Das ist Spielkram, was Sie hier machen. Das verunsichert die Arbeitnehmer. Schätzungsweise 30.000 bis 40.000 Menschen aus Schleswig-Holstein sind abhängig von der Wirtschaftskraft des Hamburger Hafens. Dieser Markt ist sehr sensibel. Wir haben in der Weltwirtschaftskrise erlebt, wie schnell es auch in Hamburg zu Konkursen kommen kann. Deshalb muss es unser Interesse sein, diesen Hafen zu stärken und die Wirtschaftskraft Hamburgs zu stärken, weil wir in Schleswig-Holstein davon profitieren.

(Beifall bei CDU und FDP)

Jeder, der das hier im Haus infrage stellt, gefährdet Arbeitsplätze und darüber hinaus die finanzielle Situation dieses Landes. Das müssen Sie wissen. Das müssen Sie auch den Leuten vor Ort im Hamburger Umland sagen.

(Beifall bei CDU und FDP)

Das ist der Unterschied zwischen Ihnen und uns. Wir tragen eine ökonomische Verantwortung. Durch die Sicherheit tragen wir auf der anderen Seite aber auch die ökologische Verantwortung. Dies ist unser Sowohl-als-auch, aber nicht Ihr Entweder-oder.

(Beifall bei CDU und FDP)

Der Frage der Kooperation widmet man sich schon längst. Deshalb brauchen Sie hier im Landtag keine Kooperation zu fordern. Gehen Sie einmal nach Brunsbüttel und reden Sie mit dem Geschäftsführer Frank Schnabel. Es gibt eine umfangreiche Kooperation aller Elbehäfen, aller Häfen Schleswig-Holsteins und aller Nordseehäfen. Diese arbeiten eng zusammen. Sie verkaufen sich als eine Destination; denn man kann in Brunsbüttel nicht davon ausgehen, dass ihr Ort in Shanghai bekannt ist. Deshalb ist diese Zusammenarbeit richtig. Der Markt sucht sich aber seinen eigenen Weg. Das dürfen Sie nicht

vergessen bei all den Fragen, denen wir uns stellen müssen.

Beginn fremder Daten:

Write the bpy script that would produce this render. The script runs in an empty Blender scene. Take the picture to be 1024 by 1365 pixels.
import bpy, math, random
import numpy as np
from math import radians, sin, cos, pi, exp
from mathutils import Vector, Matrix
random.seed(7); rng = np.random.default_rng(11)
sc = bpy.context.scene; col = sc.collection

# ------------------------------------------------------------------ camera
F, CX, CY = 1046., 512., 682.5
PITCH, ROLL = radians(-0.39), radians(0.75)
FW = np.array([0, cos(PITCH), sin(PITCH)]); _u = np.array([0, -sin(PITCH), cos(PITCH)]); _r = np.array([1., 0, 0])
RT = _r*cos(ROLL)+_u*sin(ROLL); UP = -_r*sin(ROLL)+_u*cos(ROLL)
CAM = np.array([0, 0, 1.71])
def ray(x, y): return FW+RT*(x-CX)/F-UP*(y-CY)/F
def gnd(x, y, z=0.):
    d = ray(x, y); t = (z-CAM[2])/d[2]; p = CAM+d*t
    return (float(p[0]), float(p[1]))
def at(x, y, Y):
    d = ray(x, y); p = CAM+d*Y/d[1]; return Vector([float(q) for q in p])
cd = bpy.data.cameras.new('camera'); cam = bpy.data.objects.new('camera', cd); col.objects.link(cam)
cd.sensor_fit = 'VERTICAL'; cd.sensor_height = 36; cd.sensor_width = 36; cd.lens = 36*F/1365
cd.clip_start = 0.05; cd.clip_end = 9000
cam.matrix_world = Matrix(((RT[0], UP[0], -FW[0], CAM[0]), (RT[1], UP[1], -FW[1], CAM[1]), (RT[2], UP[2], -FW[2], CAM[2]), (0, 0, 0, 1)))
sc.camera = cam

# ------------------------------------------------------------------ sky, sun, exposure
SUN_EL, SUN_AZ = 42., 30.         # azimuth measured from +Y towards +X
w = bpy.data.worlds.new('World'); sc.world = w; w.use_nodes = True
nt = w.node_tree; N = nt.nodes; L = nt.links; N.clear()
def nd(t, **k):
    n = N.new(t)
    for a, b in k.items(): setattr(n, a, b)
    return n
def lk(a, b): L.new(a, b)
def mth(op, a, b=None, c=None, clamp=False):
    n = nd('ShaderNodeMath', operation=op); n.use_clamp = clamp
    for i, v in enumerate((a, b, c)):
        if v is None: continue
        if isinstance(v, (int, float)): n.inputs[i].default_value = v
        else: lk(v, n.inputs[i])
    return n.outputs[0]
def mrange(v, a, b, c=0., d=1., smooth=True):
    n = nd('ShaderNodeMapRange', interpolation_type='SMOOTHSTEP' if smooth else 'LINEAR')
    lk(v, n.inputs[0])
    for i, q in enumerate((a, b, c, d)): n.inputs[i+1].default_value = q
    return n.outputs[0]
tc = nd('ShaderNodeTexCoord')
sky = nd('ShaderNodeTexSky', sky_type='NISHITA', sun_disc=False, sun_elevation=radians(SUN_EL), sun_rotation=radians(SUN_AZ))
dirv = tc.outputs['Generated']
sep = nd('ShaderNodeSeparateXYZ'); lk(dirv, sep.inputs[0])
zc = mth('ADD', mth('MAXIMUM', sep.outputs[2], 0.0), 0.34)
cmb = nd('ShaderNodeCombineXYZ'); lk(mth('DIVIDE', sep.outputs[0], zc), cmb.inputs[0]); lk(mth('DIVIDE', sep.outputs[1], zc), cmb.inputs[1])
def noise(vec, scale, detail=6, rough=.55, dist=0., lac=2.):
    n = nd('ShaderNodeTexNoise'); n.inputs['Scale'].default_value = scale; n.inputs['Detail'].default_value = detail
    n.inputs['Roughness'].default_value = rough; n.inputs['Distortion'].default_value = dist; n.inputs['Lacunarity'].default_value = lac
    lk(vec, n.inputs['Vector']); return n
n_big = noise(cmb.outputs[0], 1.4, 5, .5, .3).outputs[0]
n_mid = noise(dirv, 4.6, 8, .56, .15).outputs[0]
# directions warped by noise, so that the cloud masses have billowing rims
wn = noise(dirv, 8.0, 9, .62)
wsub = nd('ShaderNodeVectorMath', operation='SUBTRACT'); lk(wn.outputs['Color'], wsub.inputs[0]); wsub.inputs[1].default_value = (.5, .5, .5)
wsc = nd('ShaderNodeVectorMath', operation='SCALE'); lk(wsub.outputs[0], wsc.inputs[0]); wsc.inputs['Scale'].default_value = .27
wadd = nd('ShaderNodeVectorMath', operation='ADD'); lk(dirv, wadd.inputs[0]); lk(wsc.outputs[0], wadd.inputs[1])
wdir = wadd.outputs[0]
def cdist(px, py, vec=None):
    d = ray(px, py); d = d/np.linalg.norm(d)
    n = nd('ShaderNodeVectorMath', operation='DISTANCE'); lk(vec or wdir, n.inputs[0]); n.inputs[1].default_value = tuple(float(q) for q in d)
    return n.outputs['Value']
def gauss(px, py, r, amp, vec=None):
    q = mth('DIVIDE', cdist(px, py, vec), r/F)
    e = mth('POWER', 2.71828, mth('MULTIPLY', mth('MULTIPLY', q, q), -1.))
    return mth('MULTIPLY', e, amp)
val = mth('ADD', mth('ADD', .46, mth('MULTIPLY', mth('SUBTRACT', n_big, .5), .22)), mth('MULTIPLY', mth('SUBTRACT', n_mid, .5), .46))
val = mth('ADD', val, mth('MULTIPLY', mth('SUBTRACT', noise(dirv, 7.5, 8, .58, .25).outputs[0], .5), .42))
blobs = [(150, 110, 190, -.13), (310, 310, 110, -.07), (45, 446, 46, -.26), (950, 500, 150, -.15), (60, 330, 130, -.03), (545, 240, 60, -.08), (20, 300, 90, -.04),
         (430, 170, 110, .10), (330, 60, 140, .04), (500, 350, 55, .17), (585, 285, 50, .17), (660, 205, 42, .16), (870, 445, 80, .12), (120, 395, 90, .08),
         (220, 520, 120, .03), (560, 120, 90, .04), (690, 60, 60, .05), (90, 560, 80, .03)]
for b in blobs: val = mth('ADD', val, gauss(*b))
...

Jawohl, es herrscht auch ein Wettbewerb zwischen den Unternehmen. Es ist aber auch ein Wettbewerb um die besseren Arbeitsplätze, und zwar um die Arbeitsplätze, die wir haben, und um die Arbeitsplätze, die wir brauchen. Glauben Sie doch nicht, dass, wenn wir sie aus Hamburg vertreiben, sie nach Wilhelmshaven gehen. Nein, sie gehen dann nach Rotterdam, nach Amsterdam oder nach Antwerpen, oder sie gehen gleich nach St. Petersburg. Das ist die Logik Ihrer Konsequenz. Ihnen muss klar sein, was das für Schleswig-Holstein bedeutet.

(Beifall bei CDU und FDP)

Wir sind für einen weiteren Ausbau des Nord-Ostsee-Kanals. Wir sind der Meinung, dass die fünfte Schleuse allein nicht reicht. Zu Ihrer Zeit hat kein Verkehrsminister auch nur einen Euro dafür im Haushalt bereitgestellt. Herr Fischer, das wissen Sie genauso wie ich.

(Beifall bei CDU und FDP)

Herr Tiefensee war beim Jubiläum in Brunsbüttel und ist nachher nach Hause gefahren. Dann hat er aber vergessen, was er gesagt hat; denn wenn er Durchsetzungskraft gehabt hätte, hätte er auch Mittel hierfür im Haushalt bereitgestellt. Das ist doch alles nicht wahr, was Sie sagen. Das ist doch alles Quatsch.

(Beifall bei CDU und FDP)

Die fünfte Schleuse allein reicht nicht. Darüber sind wir uns einig. Es ist darüber hinaus eine Vertiefung der Fahrrinne des Nord-Ostsee-Kanals erforderlich. Ferner ist eine Verbreiterung im Ostteil erforderlich. Außerdem ist eine weitere Schleuse in Holtenau notwendig. Das muss aber alles Schritt für Schritt gemacht werden. Es ist besser, wir fangen einmal an, als wie Sie und Ihre Vorgänger immer nur darüber zu reden und nichts zu tun. Das ist der Unterschied.